Common to all depth measurements is the need to take account of the refractive indexes of the specimen and of the medium in which it is mounted (which should be the same if possible). If specimen, mountant, and the medium between sample and lens are all equivalent in refractive index, the displacement of the slide or the objective will give the actual depth difference and no correction is needed. This applies whatever the actual refractive index is.

Examples are as follows:

Sample mounted in permanent mountant, under a coverslip, viewed with an oil immersion lens (refractive index (n) = ~1.5 throughout).

Surface sample, such as a tooth, bone, or pollen grain viewed in reflection mode, in air (n = 1 throughout).

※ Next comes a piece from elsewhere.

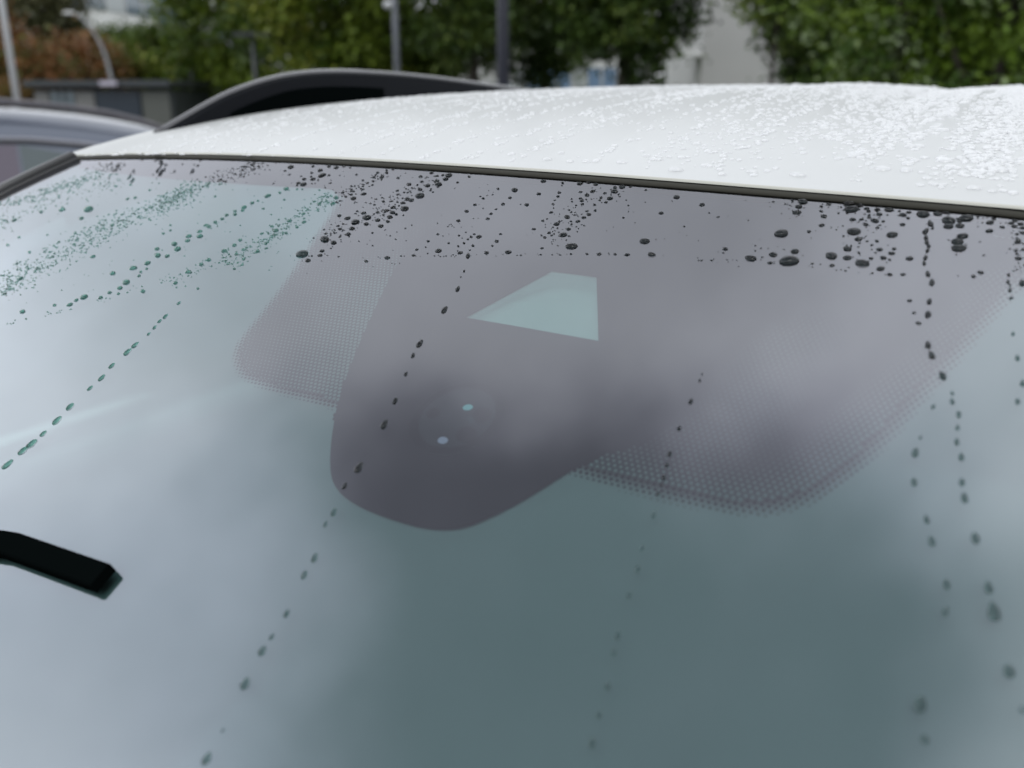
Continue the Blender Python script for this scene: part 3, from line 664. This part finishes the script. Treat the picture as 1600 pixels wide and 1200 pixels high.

Living sample, viewed in water, using a water-immersion lens, with or without a coverslip (n = ~1.3).

In each case the lens must be optically corrected for the medium. In (1) it is obvious that an oil-immersion lens is needed, while in (2) the objective must be corrected for use without a coverslip (the prefix epi- is often used). In (3) the lens must not only be designed for water immersion, but it will also specify whether or not a coverslip is required. (The coverslip will only affect the optical correction, not the measurement since it will introduce an equal apparent displacement to all levels of the sample.) A lens which is not matched to the medium will give a very poor image because of spherical aberration (SA), which can only be corrected for a single working distance and optical medium. The effects of SA increase as the cube of the NA, and since we saw above that a high NA lens is required for good depth resolution it follows that a refractive index mismatch can severely reduce resolution both laterally and in depth. In some circumstances it can actually give incorrect depth measurements [1].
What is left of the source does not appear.